[3D scene scripts]
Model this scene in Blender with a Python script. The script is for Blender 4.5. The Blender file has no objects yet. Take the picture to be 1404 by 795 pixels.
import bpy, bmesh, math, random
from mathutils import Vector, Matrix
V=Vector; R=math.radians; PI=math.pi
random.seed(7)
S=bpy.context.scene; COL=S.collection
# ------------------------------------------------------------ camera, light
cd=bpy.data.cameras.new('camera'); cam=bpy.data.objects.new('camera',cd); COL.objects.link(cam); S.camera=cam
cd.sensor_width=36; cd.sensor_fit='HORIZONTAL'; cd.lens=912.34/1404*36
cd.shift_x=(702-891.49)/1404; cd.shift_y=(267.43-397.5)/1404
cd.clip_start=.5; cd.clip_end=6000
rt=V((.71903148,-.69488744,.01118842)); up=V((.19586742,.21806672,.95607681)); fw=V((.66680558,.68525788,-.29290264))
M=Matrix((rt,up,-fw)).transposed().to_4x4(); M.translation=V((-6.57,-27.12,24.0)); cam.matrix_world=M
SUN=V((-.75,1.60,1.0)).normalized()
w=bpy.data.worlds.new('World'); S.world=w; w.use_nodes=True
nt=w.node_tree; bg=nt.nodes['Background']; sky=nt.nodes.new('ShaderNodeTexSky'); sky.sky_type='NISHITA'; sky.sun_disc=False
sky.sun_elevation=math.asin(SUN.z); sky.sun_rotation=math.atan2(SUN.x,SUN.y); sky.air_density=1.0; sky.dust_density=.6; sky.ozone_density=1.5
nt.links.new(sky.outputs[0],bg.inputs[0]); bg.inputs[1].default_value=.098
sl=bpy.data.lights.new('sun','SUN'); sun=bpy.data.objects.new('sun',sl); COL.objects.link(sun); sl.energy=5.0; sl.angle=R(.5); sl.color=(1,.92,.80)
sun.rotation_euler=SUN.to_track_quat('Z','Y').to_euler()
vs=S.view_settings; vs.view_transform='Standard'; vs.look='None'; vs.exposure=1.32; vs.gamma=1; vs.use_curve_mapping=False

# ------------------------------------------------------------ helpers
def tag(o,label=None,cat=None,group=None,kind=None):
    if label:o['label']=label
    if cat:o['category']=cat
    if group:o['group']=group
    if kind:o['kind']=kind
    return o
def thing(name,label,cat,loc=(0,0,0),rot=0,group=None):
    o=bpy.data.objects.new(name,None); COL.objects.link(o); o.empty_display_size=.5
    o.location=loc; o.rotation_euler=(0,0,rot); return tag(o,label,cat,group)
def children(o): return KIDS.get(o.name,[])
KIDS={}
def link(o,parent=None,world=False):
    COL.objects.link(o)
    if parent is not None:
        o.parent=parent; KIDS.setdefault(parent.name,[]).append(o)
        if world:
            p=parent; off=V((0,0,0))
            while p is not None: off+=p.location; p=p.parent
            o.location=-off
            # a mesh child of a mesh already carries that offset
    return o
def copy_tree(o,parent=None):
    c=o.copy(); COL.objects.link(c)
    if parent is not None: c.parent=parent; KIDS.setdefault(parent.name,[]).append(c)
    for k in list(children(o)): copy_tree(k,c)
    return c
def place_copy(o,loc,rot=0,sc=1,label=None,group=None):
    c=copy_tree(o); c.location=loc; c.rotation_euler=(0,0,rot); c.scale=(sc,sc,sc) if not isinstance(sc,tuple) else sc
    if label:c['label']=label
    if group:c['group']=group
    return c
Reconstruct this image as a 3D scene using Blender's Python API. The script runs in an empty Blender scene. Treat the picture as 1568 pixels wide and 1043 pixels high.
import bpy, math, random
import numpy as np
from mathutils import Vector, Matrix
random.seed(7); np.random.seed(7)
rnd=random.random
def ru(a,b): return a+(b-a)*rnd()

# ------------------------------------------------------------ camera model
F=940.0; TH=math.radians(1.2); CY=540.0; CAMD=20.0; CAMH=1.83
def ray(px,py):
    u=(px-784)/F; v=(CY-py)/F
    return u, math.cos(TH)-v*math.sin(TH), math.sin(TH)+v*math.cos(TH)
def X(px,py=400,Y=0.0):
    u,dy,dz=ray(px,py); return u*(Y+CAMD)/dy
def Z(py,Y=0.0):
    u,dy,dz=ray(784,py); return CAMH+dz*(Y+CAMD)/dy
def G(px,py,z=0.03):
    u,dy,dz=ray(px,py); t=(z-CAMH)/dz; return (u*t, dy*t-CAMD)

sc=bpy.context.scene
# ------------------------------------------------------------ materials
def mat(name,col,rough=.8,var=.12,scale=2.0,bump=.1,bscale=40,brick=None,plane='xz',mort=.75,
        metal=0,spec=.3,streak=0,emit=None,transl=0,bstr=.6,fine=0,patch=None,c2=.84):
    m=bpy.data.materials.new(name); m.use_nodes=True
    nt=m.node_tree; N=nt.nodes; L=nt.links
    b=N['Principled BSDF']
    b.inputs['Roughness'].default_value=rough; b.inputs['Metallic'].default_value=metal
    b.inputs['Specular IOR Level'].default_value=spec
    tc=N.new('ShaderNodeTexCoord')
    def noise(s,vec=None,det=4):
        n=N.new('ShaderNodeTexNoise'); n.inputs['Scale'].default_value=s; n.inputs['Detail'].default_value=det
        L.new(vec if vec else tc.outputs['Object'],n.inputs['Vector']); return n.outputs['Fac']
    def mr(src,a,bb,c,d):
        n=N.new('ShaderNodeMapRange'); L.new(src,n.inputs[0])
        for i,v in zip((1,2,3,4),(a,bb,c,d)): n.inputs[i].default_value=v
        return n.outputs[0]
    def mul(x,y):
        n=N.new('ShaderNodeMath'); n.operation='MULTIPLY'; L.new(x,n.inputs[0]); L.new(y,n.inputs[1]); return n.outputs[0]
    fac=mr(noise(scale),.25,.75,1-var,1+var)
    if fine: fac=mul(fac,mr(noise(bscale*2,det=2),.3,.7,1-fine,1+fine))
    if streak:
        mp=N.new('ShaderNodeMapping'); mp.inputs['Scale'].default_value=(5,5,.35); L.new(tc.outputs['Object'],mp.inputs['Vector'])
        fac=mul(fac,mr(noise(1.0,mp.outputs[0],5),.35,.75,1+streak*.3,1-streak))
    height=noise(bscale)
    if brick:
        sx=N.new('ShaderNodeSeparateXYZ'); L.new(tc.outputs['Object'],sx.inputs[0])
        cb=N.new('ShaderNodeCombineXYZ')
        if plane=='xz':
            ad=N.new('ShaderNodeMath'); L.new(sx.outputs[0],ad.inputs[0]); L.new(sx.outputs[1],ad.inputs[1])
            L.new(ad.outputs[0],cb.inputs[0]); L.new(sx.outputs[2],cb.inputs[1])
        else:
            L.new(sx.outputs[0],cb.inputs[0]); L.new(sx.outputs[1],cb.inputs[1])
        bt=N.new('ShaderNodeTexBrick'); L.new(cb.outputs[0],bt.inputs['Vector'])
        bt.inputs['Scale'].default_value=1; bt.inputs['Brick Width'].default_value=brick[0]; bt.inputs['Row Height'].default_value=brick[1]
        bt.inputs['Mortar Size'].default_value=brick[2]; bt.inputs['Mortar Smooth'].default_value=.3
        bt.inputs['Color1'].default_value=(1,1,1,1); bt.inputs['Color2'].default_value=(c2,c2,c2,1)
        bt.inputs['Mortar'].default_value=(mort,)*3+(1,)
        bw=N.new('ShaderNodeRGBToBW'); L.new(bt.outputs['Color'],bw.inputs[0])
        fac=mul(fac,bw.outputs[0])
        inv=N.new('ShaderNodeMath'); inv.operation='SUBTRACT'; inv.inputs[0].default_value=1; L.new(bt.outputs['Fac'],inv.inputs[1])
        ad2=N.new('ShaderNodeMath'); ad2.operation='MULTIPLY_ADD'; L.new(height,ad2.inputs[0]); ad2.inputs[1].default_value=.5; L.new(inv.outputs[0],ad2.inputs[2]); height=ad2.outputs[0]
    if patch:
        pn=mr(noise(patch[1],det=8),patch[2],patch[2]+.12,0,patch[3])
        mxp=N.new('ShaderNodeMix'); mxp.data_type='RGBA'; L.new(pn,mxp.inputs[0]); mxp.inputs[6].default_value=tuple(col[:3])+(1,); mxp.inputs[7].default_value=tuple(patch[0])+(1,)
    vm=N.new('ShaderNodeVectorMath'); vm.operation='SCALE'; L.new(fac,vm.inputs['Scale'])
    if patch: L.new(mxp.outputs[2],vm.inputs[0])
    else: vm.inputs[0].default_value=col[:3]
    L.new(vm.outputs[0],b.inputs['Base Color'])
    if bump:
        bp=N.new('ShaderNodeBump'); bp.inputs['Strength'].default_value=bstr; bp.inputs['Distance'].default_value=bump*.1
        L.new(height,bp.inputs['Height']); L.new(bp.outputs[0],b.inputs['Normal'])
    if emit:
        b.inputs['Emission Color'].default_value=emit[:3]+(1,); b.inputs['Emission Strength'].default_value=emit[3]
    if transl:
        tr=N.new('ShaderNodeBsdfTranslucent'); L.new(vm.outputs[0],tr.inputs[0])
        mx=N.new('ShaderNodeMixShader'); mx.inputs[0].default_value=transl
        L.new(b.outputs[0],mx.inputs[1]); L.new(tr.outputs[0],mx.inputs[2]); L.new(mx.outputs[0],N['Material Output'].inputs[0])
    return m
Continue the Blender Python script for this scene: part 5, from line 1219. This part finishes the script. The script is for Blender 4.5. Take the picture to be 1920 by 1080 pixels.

▸ **DIRECTIONS**
Restate the listing exactly, starting at its first line and ending at the line where "vs.exposure=1.32; vs.gamma=1; vs.use_curve_mapping=False" occurs; include both and no other lines.

▸ **FINISHED TASK**
Model this scene in Blender with a Python script. The script is for Blender 4.5. The Blender file has no objects yet. Take the picture to be 1404 by 795 pixels.
import bpy, bmesh, math, random
from mathutils import Vector, Matrix
V=Vector; R=math.radians; PI=math.pi
random.seed(7)
S=bpy.context.scene; COL=S.collection
# ------------------------------------------------------------ camera, light
cd=bpy.data.cameras.new('camera'); cam=bpy.data.objects.new('camera',cd); COL.objects.link(cam); S.camera=cam
cd.sensor_width=36; cd.sensor_fit='HORIZONTAL'; cd.lens=912.34/1404*36
cd.shift_x=(702-891.49)/1404; cd.shift_y=(267.43-397.5)/1404
cd.clip_start=.5; cd.clip_end=6000
rt=V((.71903148,-.69488744,.01118842)); up=V((.19586742,.21806672,.95607681)); fw=V((.66680558,.68525788,-.29290264))
M=Matrix((rt,up,-fw)).transposed().to_4x4(); M.translation=V((-6.57,-27.12,24.0)); cam.matrix_world=M
SUN=V((-.75,1.60,1.0)).normalized()
w=bpy.data.worlds.new('World'); S.world=w; w.use_nodes=True
nt=w.node_tree; bg=nt.nodes['Background']; sky=nt.nodes.new('ShaderNodeTexSky'); sky.sky_type='NISHITA'; sky.sun_disc=False
sky.sun_elevation=math.asin(SUN.z); sky.sun_rotation=math.atan2(SUN.x,SUN.y); sky.air_density=1.0; sky.dust_density=.6; sky.ozone_density=1.5
nt.links.new(sky.outputs[0],bg.inputs[0]); bg.inputs[1].default_value=.098
sl=bpy.data.lights.new('sun','SUN'); sun=bpy.data.objects.new('sun',sl); COL.objects.link(sun); sl.energy=5.0; sl.angle=R(.5); sl.color=(1,.92,.80)
sun.rotation_euler=SUN.to_track_quat('Z','Y').to_euler()
vs=S.view_settings; vs.view_transform='Standard'; vs.look='None'; vs.exposure=1.32; vs.gamma=1; vs.use_curve_mapping=False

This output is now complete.